You are moving as the world stands by

Serious illness that puts you out of the daily routines, or grieving a death or other big loss tends to stop your sense of forward motion or progress. As a result it feels like the world is rushing past while you are standing still. The experience gives heightened awareness of change, flow of time, mono no aware [all letters are sounded] – the Japanese aesthetic of seeing things “as they are in essence” not as you want them to be or pretend them to be. You, the protagonist, are surrounded by ceaseless change.

You are standing still as the world moves by

You are standing still as the world moves by

Health, routinization and normalcy are the opposite to the above departure from smooth and steady activity, meaning, intention, purpose and progress toward goals. It those times you, the protagonist, are moving and all else is background to your storyline. The experience gives a dulled awareness of change. Things seem to exist in a changeless present in which “things will always be this way.” And “death is for other people; I’ll go on youthful forever.”

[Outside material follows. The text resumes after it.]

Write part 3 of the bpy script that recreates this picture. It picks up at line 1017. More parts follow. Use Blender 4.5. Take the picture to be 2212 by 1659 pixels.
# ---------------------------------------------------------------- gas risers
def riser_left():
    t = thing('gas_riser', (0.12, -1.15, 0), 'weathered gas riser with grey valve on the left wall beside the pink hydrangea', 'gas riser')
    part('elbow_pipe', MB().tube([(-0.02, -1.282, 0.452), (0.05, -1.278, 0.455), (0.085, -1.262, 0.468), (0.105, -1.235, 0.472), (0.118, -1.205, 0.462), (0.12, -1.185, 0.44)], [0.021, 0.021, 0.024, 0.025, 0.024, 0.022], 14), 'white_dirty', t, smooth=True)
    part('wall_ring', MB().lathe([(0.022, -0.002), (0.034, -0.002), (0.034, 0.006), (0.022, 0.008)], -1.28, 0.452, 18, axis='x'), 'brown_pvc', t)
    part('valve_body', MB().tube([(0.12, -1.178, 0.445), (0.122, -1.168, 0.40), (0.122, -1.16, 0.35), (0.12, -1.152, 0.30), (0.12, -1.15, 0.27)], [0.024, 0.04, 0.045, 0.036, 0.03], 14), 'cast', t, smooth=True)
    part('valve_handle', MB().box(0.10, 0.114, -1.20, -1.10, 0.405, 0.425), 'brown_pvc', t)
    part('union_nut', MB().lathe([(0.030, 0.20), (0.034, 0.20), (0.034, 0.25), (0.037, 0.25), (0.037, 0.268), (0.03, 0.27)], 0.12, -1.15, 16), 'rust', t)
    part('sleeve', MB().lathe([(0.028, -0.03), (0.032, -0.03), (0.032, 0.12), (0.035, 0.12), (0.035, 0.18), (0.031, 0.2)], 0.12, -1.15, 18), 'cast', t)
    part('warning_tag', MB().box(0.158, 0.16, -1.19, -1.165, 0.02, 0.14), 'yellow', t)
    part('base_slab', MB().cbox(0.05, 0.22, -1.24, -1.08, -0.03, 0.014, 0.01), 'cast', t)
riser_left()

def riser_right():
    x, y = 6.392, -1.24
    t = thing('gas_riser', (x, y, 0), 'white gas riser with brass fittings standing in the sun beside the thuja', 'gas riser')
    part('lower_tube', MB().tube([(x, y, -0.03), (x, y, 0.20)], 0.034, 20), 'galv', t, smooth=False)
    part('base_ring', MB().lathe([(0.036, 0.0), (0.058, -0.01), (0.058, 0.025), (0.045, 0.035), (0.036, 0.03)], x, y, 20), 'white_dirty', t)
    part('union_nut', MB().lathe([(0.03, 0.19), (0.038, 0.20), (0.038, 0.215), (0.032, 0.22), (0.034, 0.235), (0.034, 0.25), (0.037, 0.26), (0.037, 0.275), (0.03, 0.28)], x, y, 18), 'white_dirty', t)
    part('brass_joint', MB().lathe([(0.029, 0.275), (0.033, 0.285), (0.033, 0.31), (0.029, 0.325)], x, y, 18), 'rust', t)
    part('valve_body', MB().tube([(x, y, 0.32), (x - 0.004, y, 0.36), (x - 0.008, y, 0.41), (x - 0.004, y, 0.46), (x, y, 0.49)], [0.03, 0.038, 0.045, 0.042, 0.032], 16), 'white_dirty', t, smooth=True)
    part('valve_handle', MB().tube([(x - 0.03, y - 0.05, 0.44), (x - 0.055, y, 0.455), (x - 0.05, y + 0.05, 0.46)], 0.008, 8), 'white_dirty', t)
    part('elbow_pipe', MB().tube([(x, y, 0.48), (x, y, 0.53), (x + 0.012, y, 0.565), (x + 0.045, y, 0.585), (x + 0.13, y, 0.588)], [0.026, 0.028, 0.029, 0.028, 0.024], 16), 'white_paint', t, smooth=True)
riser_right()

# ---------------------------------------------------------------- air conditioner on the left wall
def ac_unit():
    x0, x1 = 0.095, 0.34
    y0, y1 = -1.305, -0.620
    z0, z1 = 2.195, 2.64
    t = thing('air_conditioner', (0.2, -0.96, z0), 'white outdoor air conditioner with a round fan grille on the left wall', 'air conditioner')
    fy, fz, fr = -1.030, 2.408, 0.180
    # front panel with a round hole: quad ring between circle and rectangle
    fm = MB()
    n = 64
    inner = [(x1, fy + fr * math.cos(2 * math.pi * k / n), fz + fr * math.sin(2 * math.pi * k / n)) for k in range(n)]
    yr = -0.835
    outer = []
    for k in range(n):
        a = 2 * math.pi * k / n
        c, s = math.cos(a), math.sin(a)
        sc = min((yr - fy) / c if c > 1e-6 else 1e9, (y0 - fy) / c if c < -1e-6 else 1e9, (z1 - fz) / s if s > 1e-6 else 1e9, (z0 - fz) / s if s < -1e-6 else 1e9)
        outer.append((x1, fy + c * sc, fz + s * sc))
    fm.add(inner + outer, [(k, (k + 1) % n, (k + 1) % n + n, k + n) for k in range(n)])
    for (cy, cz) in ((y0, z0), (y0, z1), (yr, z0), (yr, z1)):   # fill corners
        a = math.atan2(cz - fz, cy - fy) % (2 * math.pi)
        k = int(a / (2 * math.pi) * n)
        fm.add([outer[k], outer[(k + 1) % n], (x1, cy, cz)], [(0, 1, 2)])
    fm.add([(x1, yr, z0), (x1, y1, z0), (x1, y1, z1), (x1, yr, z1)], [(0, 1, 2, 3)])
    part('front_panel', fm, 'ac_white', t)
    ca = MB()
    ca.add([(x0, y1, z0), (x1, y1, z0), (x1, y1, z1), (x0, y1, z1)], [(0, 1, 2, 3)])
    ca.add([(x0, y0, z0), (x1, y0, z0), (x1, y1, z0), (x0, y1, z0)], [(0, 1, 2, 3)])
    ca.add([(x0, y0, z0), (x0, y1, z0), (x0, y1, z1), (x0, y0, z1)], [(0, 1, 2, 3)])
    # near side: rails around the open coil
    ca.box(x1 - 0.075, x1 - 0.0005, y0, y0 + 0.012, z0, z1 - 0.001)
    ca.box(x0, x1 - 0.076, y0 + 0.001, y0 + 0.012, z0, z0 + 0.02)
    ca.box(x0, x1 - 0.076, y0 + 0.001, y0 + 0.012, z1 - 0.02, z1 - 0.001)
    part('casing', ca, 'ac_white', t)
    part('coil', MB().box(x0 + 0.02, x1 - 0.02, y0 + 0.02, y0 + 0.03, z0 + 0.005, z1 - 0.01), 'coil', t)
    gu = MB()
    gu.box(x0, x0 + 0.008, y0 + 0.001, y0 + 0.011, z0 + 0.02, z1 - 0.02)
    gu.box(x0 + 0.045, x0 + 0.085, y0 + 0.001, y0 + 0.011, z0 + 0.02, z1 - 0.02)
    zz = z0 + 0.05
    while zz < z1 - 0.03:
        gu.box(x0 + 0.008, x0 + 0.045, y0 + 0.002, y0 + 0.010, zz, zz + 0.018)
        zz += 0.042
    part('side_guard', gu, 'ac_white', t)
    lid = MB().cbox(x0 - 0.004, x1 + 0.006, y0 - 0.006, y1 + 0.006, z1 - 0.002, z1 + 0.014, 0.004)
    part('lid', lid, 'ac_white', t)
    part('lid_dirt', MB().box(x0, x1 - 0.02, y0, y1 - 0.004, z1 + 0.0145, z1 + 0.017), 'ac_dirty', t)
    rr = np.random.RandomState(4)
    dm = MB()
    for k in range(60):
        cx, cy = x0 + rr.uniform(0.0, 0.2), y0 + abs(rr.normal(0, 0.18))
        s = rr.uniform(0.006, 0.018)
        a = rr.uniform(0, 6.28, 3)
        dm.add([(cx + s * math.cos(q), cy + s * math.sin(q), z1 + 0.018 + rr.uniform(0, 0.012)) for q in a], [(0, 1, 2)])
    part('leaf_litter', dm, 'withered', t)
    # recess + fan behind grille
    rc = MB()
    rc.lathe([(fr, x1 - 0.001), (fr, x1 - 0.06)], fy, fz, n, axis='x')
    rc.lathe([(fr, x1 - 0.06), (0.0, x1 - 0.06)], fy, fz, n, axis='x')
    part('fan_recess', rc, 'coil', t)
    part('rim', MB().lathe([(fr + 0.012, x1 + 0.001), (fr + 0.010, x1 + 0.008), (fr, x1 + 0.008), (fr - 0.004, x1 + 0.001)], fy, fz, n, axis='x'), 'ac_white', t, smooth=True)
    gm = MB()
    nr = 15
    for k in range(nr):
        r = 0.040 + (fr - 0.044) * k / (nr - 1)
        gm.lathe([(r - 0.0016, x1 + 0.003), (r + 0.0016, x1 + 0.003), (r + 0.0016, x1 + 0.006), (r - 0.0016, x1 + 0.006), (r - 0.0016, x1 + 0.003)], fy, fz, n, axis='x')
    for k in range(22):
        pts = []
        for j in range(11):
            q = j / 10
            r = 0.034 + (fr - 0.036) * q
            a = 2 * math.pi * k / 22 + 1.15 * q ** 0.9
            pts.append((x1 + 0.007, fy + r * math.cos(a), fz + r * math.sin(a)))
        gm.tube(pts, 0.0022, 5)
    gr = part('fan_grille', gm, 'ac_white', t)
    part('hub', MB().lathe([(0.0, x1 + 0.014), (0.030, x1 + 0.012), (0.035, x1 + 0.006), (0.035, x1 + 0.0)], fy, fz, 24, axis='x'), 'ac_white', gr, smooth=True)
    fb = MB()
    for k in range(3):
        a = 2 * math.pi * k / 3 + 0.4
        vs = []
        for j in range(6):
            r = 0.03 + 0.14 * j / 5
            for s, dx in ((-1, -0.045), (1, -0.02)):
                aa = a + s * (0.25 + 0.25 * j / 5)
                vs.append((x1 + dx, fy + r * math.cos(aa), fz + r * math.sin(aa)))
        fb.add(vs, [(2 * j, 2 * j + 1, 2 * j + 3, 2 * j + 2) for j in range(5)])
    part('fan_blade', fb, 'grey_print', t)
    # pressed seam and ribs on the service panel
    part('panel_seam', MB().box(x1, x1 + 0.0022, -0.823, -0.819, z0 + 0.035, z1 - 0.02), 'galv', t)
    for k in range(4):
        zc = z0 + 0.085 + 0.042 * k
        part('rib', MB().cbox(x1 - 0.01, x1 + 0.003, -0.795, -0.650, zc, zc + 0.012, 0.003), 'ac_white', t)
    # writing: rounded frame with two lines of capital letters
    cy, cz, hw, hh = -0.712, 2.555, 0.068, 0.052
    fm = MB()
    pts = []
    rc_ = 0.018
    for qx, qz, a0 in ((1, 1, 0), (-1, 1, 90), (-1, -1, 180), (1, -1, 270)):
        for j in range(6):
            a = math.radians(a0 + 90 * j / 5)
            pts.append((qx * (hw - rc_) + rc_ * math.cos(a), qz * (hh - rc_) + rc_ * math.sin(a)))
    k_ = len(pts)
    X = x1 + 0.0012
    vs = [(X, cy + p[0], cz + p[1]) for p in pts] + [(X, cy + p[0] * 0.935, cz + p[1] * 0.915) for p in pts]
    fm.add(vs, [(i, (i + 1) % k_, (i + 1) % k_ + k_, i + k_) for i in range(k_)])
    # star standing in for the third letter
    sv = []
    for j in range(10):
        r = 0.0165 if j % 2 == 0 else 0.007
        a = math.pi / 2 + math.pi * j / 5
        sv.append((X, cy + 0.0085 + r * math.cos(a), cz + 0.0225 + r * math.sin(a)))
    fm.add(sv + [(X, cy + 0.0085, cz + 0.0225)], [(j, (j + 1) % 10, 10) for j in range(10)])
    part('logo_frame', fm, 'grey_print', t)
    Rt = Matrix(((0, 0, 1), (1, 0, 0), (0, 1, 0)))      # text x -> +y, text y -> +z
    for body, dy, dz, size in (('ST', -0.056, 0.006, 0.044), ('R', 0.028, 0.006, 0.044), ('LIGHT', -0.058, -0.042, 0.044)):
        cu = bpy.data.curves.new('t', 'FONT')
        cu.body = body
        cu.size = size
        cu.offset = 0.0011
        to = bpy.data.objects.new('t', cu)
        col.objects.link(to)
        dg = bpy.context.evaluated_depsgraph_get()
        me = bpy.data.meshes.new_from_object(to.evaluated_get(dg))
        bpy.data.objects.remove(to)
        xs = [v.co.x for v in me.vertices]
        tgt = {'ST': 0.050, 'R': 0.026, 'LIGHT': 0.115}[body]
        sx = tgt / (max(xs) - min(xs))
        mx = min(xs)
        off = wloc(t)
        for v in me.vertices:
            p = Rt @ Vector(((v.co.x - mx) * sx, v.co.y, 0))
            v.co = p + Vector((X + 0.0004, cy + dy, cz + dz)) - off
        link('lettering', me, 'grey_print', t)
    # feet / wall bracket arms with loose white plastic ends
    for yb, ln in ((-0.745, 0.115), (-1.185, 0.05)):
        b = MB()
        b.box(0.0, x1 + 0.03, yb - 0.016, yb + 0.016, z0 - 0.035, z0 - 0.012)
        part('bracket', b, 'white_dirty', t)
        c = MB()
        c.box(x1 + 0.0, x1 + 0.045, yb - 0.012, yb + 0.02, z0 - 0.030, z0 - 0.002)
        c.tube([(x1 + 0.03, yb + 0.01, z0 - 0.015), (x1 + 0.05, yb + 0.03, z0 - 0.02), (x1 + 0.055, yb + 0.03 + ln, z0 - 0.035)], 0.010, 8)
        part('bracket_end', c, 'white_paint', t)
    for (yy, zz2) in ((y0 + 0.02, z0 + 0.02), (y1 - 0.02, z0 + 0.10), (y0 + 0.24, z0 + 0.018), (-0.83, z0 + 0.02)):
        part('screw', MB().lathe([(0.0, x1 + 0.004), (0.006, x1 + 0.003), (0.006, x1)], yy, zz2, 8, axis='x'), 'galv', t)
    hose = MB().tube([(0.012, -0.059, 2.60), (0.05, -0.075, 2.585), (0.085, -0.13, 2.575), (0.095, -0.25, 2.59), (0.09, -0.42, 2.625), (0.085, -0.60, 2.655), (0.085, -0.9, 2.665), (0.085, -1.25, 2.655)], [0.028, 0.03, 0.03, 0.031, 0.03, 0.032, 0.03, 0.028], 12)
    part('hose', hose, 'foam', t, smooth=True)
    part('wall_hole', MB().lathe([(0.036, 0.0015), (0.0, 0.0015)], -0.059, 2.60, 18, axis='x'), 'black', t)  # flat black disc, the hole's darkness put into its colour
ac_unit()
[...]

How very different, and yet complementary, are these experiences: one of changeless present and one of relentless tension between death and birth, creation and decay. In one you are in motion and background seems to remain static. In the other you are static and the background seems to remain in motion. Yet, perhaps both are true concurrently – we ARE in motion in purposeful ways but also the background IS fluctuating in the seasons, in aging out, in incremental gains and losses.